━━ Data ━━

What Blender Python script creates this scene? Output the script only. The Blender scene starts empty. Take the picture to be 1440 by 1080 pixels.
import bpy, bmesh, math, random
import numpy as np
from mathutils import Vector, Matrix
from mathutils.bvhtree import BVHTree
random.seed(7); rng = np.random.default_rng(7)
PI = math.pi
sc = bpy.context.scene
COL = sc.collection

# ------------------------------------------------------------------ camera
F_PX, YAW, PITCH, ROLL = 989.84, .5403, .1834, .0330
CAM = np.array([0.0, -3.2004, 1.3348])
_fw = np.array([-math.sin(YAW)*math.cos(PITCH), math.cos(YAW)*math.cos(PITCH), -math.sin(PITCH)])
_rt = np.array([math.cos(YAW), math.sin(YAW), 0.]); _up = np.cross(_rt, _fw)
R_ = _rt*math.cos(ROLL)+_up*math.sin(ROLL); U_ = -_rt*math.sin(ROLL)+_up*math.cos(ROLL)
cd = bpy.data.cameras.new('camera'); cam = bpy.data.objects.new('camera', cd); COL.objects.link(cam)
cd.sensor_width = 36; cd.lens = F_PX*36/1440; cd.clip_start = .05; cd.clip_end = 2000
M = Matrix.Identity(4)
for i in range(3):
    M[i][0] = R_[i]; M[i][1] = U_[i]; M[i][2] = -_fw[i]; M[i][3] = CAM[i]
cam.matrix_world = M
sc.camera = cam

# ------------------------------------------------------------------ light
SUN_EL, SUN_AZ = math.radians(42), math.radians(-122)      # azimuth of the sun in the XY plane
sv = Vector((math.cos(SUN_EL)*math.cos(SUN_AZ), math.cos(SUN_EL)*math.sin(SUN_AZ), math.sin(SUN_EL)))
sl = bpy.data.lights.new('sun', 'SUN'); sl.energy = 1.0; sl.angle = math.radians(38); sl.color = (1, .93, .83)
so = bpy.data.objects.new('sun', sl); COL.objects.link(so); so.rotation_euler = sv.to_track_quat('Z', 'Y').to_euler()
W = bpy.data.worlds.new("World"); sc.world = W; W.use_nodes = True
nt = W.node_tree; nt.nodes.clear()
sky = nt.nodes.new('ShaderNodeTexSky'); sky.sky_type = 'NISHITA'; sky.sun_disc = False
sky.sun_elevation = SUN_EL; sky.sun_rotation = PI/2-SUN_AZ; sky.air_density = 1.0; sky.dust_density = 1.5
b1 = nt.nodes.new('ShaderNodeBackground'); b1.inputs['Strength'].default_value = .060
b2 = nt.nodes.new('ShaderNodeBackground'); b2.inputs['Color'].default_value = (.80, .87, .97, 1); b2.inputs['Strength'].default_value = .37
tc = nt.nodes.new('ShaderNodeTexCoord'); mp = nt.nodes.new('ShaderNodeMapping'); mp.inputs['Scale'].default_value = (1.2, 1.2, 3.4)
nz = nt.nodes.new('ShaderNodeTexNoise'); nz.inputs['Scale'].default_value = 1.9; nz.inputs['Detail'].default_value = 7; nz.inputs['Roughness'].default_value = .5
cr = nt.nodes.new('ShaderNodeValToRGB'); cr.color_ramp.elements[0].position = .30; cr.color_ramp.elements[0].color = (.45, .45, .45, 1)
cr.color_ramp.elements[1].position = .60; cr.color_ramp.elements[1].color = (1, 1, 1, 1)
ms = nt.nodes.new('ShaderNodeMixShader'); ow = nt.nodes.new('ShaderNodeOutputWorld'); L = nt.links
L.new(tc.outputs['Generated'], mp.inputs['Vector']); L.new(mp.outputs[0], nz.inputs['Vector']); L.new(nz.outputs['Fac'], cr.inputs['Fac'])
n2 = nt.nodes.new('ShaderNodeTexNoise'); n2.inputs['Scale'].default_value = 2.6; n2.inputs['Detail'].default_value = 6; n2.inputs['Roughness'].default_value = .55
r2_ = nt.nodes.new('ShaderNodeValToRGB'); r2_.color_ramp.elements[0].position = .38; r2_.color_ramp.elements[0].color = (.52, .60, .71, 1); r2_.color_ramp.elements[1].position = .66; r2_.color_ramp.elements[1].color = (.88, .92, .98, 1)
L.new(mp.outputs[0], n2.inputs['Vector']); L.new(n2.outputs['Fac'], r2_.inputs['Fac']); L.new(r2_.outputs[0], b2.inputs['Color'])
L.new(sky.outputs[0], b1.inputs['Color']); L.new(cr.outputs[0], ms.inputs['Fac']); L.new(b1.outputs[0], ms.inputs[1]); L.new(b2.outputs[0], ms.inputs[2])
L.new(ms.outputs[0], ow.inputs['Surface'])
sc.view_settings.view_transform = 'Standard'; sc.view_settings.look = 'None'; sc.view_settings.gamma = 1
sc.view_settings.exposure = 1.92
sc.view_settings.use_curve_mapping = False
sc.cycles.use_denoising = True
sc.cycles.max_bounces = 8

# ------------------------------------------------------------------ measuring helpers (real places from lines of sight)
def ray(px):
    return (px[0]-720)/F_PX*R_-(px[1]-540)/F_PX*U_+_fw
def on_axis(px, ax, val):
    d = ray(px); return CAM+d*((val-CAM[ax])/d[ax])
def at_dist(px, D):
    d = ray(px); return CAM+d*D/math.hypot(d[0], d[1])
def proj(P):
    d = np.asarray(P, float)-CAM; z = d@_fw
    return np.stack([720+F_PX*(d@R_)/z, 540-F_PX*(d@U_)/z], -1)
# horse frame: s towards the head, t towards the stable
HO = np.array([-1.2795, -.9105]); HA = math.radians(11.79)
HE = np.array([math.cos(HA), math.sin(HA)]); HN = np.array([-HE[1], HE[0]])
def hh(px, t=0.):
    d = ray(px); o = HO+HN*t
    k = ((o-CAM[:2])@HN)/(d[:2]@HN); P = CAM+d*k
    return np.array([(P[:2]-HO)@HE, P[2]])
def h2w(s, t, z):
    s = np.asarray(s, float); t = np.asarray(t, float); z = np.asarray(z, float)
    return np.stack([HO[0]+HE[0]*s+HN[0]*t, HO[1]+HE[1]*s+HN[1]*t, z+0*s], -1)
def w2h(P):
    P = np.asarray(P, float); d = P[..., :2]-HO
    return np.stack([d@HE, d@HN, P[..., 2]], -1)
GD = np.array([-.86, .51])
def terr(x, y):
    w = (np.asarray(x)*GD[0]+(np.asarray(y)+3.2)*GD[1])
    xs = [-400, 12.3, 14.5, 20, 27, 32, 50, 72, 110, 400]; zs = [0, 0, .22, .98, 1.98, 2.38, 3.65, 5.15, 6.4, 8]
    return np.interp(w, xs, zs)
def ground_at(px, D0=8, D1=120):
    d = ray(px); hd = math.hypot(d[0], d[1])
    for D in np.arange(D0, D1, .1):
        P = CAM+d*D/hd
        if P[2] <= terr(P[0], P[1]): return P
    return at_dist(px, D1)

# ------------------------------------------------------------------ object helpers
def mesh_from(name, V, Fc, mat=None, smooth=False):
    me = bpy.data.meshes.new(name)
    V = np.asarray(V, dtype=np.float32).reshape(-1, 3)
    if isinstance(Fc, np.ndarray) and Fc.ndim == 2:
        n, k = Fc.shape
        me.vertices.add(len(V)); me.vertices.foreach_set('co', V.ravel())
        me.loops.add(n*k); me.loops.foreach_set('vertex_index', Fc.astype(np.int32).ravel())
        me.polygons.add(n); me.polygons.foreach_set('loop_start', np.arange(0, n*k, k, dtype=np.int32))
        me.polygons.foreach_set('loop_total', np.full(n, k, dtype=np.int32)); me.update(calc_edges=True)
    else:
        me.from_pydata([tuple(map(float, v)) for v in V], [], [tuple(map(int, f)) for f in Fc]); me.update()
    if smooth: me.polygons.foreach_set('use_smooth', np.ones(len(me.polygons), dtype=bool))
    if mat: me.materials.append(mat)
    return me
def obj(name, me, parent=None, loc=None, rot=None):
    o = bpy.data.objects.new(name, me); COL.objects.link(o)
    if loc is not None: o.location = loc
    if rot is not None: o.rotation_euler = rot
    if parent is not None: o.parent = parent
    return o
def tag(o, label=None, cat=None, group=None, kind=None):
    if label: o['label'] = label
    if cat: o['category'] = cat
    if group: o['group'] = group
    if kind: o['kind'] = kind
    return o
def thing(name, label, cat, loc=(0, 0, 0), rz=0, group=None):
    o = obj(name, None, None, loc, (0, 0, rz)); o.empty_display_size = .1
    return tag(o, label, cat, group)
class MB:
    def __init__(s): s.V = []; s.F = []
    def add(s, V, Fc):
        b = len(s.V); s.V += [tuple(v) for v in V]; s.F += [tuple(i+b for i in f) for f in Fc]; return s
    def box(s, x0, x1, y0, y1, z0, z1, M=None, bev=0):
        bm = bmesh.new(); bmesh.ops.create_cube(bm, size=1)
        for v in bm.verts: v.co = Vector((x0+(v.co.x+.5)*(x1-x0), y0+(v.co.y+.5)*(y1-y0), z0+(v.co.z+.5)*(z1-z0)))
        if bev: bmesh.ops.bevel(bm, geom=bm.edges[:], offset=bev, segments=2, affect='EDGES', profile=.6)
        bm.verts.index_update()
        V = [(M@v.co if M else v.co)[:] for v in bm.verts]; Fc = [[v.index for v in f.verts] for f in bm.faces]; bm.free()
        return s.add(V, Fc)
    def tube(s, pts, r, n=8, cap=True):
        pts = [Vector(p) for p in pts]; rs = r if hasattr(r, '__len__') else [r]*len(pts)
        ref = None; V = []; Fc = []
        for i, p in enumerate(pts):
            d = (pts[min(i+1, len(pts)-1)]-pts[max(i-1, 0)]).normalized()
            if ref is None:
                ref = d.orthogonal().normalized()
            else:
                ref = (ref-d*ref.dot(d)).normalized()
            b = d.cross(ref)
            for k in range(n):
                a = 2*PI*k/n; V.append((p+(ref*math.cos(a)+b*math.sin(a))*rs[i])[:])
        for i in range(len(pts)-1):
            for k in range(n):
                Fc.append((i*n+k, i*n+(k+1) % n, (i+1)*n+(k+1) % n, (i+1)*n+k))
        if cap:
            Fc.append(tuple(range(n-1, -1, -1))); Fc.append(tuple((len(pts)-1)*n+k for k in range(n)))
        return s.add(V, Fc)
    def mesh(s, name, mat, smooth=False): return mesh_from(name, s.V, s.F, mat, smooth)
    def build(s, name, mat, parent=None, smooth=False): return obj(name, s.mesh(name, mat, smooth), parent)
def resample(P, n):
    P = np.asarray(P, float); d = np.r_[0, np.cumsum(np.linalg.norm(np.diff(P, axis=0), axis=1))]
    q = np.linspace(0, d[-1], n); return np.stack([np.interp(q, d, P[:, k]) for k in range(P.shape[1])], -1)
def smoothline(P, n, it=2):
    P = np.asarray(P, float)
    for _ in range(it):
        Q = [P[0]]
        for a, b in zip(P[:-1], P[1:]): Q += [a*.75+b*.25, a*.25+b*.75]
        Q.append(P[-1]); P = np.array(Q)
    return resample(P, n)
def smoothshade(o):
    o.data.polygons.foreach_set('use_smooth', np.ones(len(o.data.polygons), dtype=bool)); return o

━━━

* Request
Quote exactly the opening line of the material above and every line after it, up to and including the line that contains "COL = sc.collection".

* Expected answer
What Blender Python script creates this scene? Output the script only. The Blender scene starts empty. Take the picture to be 1440 by 1080 pixels.
import bpy, bmesh, math, random
import numpy as np
from mathutils import Vector, Matrix
from mathutils.bvhtree import BVHTree
random.seed(7); rng = np.random.default_rng(7)
PI = math.pi
sc = bpy.context.scene
COL = sc.collection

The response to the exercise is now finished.